### Stored data
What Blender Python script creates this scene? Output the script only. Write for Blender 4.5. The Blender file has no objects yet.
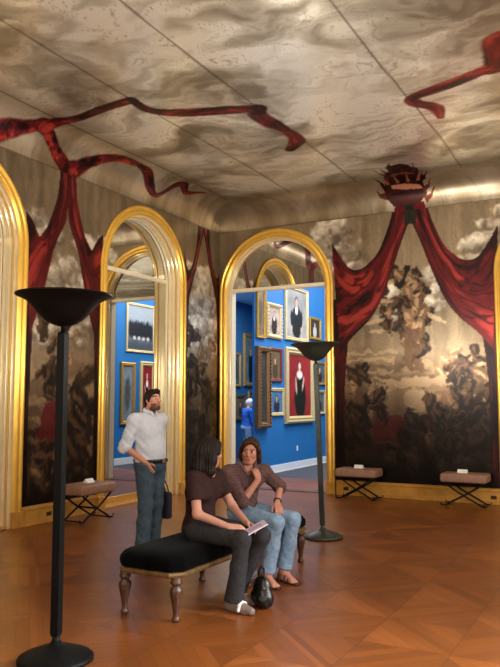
import bpy, bmesh, math, random
import numpy as np
from mathutils import Vector, Matrix
random.seed(7); rng = np.random.default_rng(7)
C = bpy.context.scene.collection
PI = math.pi

# ------------------------------------------------------------------ helpers
def lin(c):
    o = []
    for v in c[:3]:
        v = v / 255.0
        o.append(v / 12.92 if v <= .04045 else ((v + .055) / 1.055) ** 2.4)
    return tuple(o)
def lin_arr(a):
    v = np.clip(a / 255.0, 0, 1)
    return np.where(v <= .04045, v / 12.92, ((v + .055) / 1.055) ** 2.4)

def mat(name, col, rough=.5, metal=0.0, noise=0.0, nscale=20.0, bump=0.0, stretch=(1, 1, 1), spec=.5, sheen=0, coat=0):
    m = bpy.data.materials.new(name); m.use_nodes = True
    n = m.node_tree.nodes; l = m.node_tree.links
    b = n['Principled BSDF']
    b.inputs['Roughness'].default_value = rough; b.inputs['Metallic'].default_value = metal
    b.inputs['Specular IOR Level'].default_value = spec
    b.inputs['Sheen Weight'].default_value = sheen
    b.inputs['Coat Weight'].default_value = coat
    c = lin(col)
    b.inputs['Base Color'].default_value = (*c, 1)
    if noise or bump:
        tc = n.new('ShaderNodeTexCoord'); mp = n.new('ShaderNodeMapping'); mp.inputs['Scale'].default_value = stretch
        nz = n.new('ShaderNodeTexNoise'); nz.inputs['Scale'].default_value = nscale; nz.inputs['Detail'].default_value = 6
        l.new(tc.outputs['Object'], mp.inputs['Vector']); l.new(mp.outputs['Vector'], nz.inputs['Vector'])
        if noise:
            cr = n.new('ShaderNodeValToRGB')
            cr.color_ramp.elements[0].position = .3; cr.color_ramp.elements[1].position = .7
            cr.color_ramp.elements[0].color = (*[x * (1 - noise) for x in c], 1)
            cr.color_ramp.elements[1].color = (*[min(1, x * (1 + noise)) for x in c], 1)
            l.new(nz.outputs['Fac'], cr.inputs['Fac']); l.new(cr.outputs['Color'], b.inputs['Base Color'])
        if bump:
            bp = n.new('ShaderNodeBump'); bp.inputs['Strength'].default_value = bump; bp.inputs['Distance'].default_value = .01
            l.new(nz.outputs['Fac'], bp.inputs['Height']); l.new(bp.outputs['Normal'], b.inputs['Normal'])
    return m

def painted_mat(name, rough=.5, metal=0.0, spec=.5, nscale=60, amount=.12, bump=0.05):
    m = bpy.data.materials.new(name); m.use_nodes = True
    n = m.node_tree.nodes; l = m.node_tree.links
    b = n['Principled BSDF']
    b.inputs['Roughness'].default_value = rough; b.inputs['Metallic'].default_value = metal
    b.inputs['Specular IOR Level'].default_value = spec
    at = n.new('ShaderNodeAttribute'); at.attribute_name = 'Paint'
    tc = n.new('ShaderNodeTexCoord'); nz = n.new('ShaderNodeTexNoise')
    nz.inputs['Scale'].default_value = nscale; nz.inputs['Detail'].default_value = 5
    mr = n.new('ShaderNodeMapRange'); mr.inputs['From Min'].default_value = .3; mr.inputs['From Max'].default_value = .7
    mr.inputs['To Min'].default_value = 1 - amount; mr.inputs['To Max'].default_value = 1 + amount
    mx = n.new('ShaderNodeVectorMath'); mx.operation = 'SCALE'
    l.new(tc.outputs['Object'], nz.inputs['Vector']); l.new(nz.outputs['Fac'], mr.inputs['Value'])
    l.new(at.outputs['Color'], mx.inputs[0]); l.new(mr.outputs['Result'], mx.inputs['Scale'])
    l.new(mx.outputs['Vector'], b.inputs['Base Color'])
    if bump:
        bp = n.new('ShaderNodeBump'); bp.inputs['Strength'].default_value = bump; bp.inputs['Distance'].default_value = .01
        l.new(nz.outputs['Fac'], bp.inputs['Height']); l.new(bp.outputs['Normal'], b.inputs['Normal'])
    return m

def emis(name, col, strength):
    m = bpy.data.materials.new(name); m.use_nodes = True
    b = m.node_tree.nodes['Principled BSDF']
    b.inputs['Base Color'].default_value = (*lin(col), 1)
    b.inputs['Emission Color'].default_value = (*lin(col), 1); b.inputs['Emission Strength'].default_value = strength
    return m

def mesh_obj(name, verts, faces, m, parent=None, smooth=False, colors=None, loc=None):
    me = bpy.data.meshes.new(name)
    me.from_pydata([tuple(map(float, v)) for v in verts], [], [tuple(map(int, f)) for f in faces])
    me.validate(verbose=False)
    if smooth: me.polygons.foreach_set('use_smooth', [True] * len(me.polygons))
    if colors is not None and len(me.vertices) == len(colors):
        ca = me.color_attributes.new('Paint', 'FLOAT_COLOR', 'POINT')
        a = np.ones((len(colors), 4), np.float32); a[:, :3] = colors
        ca.data.foreach_set('color', a.ravel())
    o = bpy.data.objects.new(name, me); C.objects.link(o)
    if m:
        for x in (m if isinstance(m, (list, tuple)) else [m]): me.materials.append(x)
    if parent: o.parent = parent
    if loc is not None: o.location = loc
    return o

def bm_obj(name, bm, m, parent=None, smooth=False, bevel=0, loc=None, seg=2, sub=0):
    bmesh.ops.recalc_face_normals(bm, faces=bm.faces)
    me = bpy.data.meshes.new(name); bm.to_mesh(me); bm.free()
    if smooth: me.polygons.foreach_set('use_smooth', [True] * len(me.polygons))
    o = bpy.data.objects.new(name, me); C.objects.link(o)
    for x in (m if isinstance(m, (list, tuple)) else [m]): me.materials.append(x)
    if bevel:
        b = o.modifiers.new('bevel', 'BEVEL'); b.width = bevel; b.segments = seg; b.limit_method = 'ANGLE'
    if sub:
        s = o.modifiers.new('sub', 'SUBSURF'); s.levels = sub; s.render_levels = sub
    if parent: o.parent = parent
    if loc is not None: o.location = loc
    return o

def box(bm, x0, x1, y0, y1, z0, z1, mi=0):
    vs = [bm.verts.new(p) for p in ((x0,y0,z0),(x1,y0,z0),(x1,y1,z0),(x0,y1,z0),(x0,y0,z1),(x1,y0,z1),(x1,y1,z1),(x0,y1,z1))]
    for f in ((0,3,2,1),(4,5,6,7),(0,1,5,4),(1,2,6,5),(2,3,7,6),(3,0,4,7)):
        bm.faces.new([vs[i] for i in f]).material_index = mi

def lathe(bm, prof, n=48, c=(0,0,0), ang0=0.0, mod=None):
    rings = []
    for r, z in prof:
        ring = []
        for k in range(n):
            a = ang0 + 2*PI*k/n
            rr = r * (mod(a, z) if mod else 1)
            ring.append(bm.verts.new((c[0]+rr*math.cos(a), c[1]+rr*math.sin(a), c[2]+z)))
        rings.append(ring)
    for i in range(len(rings)-1):
        for k in range(n):
            bm.faces.new((rings[i][k], rings[i][(k+1)%n], rings[i+1][(k+1)%n], rings[i+1][k]))
    bm.faces.new(rings[0][::-1]); bm.faces.new(rings[-1])

def tube(bm, pts, r, n=10):
    pts = [Vector(p) for p in pts]; rings = []
    for i, p in enumerate(pts):
        t = (pts[min(i+1, len(pts)-1)] - pts[max(i-1, 0)]).normalized()
        a = Vector((0,0,1)) if abs(t.z) < .9 else Vector((1,0,0))
        u = t.cross(a).normalized(); v = t.cross(u)
        rr = r[i] if isinstance(r, (list, tuple)) else r
        rings.append([bm.verts.new(p + u*rr*math.cos(2*PI*k/n) + v*rr*math.sin(2*PI*k/n)) for k in range(n)])
    for i in range(len(rings)-1):
        for k in range(n):
            bm.faces.new((rings[i][k], rings[i][(k+1)%n], rings[i+1][(k+1)%n], rings[i+1][k]))
    bm.faces.new(rings[0][::-1]); bm.faces.new(rings[-1])

def empty(name, loc=(0,0,0), rz=0):
    o = bpy.data.objects.new(name, None); C.objects.link(o); o.empty_display_size = .1
    o.location = loc; o.rotation_euler = (0, 0, rz); return o
def tag(o, label, cat, group=None, kind=None):
    if label: o['label'] = label
    if cat: o['category'] = cat
    if group: o['group'] = group
    if kind: o['kind'] = kind
    return o
def struct(o): o['kind'] = 'structure'; return o
def copy_tree(o, parent=None):
    c = o.copy(); C.objects.link(c)
    if parent: c.parent = parent
    for ch in list(o.children): copy_tree(ch, c)
    return c

# ------------------------------------------------------------------ noise for painted surfaces
def vnoise(x, y, seed=0):
    xi = np.floor(x).astype(np.int64); yi = np.floor(y).astype(np.int64)
    fx = x - xi; fy = y - yi
    fx = fx*fx*(3-2*fx); fy = fy*fy*(3-2*fy)
    def h(a, b):
        n = (a*374761393 + b*668265263 + seed*144665) & 0x7fffffff
        n = ((n ^ (n >> 13)) * 1274126177) & 0x7fffffff
        n = n ^ (n >> 16)
        return (n & 0xffff) / 65535.0
    return (h(xi,yi)*(1-fx)+h(xi+1,yi)*fx)*(1-fy) + (h(xi,yi+1)*(1-fx)+h(xi+1,yi+1)*fx)*fy
def fbm(x, y, seed=0, oct=5, gain=.5):
    s = np.zeros_like(x, dtype=float); a = 1; t = 0
    for i in range(oct):
        s += a*vnoise(x*2**i, y*2**i, seed+i*17); t += a; a *= gain
    return s/t
def smooth(a, b, x):
    t = np.clip((x-a)/(b-a), 0, 1); return t*t*(3-2*t)
def mix(a, b, t): return a*(1-t[..., None]) + np.array(b, float)*t[..., None]
def inpoly(U, Z, pts):
    ins = np.zeros(U.shape, bool); n = len(pts)
    for i in range(n):
        x0, y0 = pts[i]; x1, y1 = pts[(i+1) % n]
        if y0 == y1: continue
        c = ((y0 > Z) != (y1 > Z)) & (U < (x1-x0)*(Z-y0)/(y1-y0)+x0)
        ins ^= c
    return ins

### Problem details
Go from the first line of the data above to the line containing "PI = math.pi" and retype exactly those lines, both included, but none of the pictures.

### Completed exercise
What Blender Python script creates this scene? Output the script only. Write for Blender 4.5. The Blender file has no objects yet.
import bpy, bmesh, math, random
import numpy as np
from mathutils import Vector, Matrix
random.seed(7); rng = np.random.default_rng(7)
C = bpy.context.scene.collection
PI = math.pi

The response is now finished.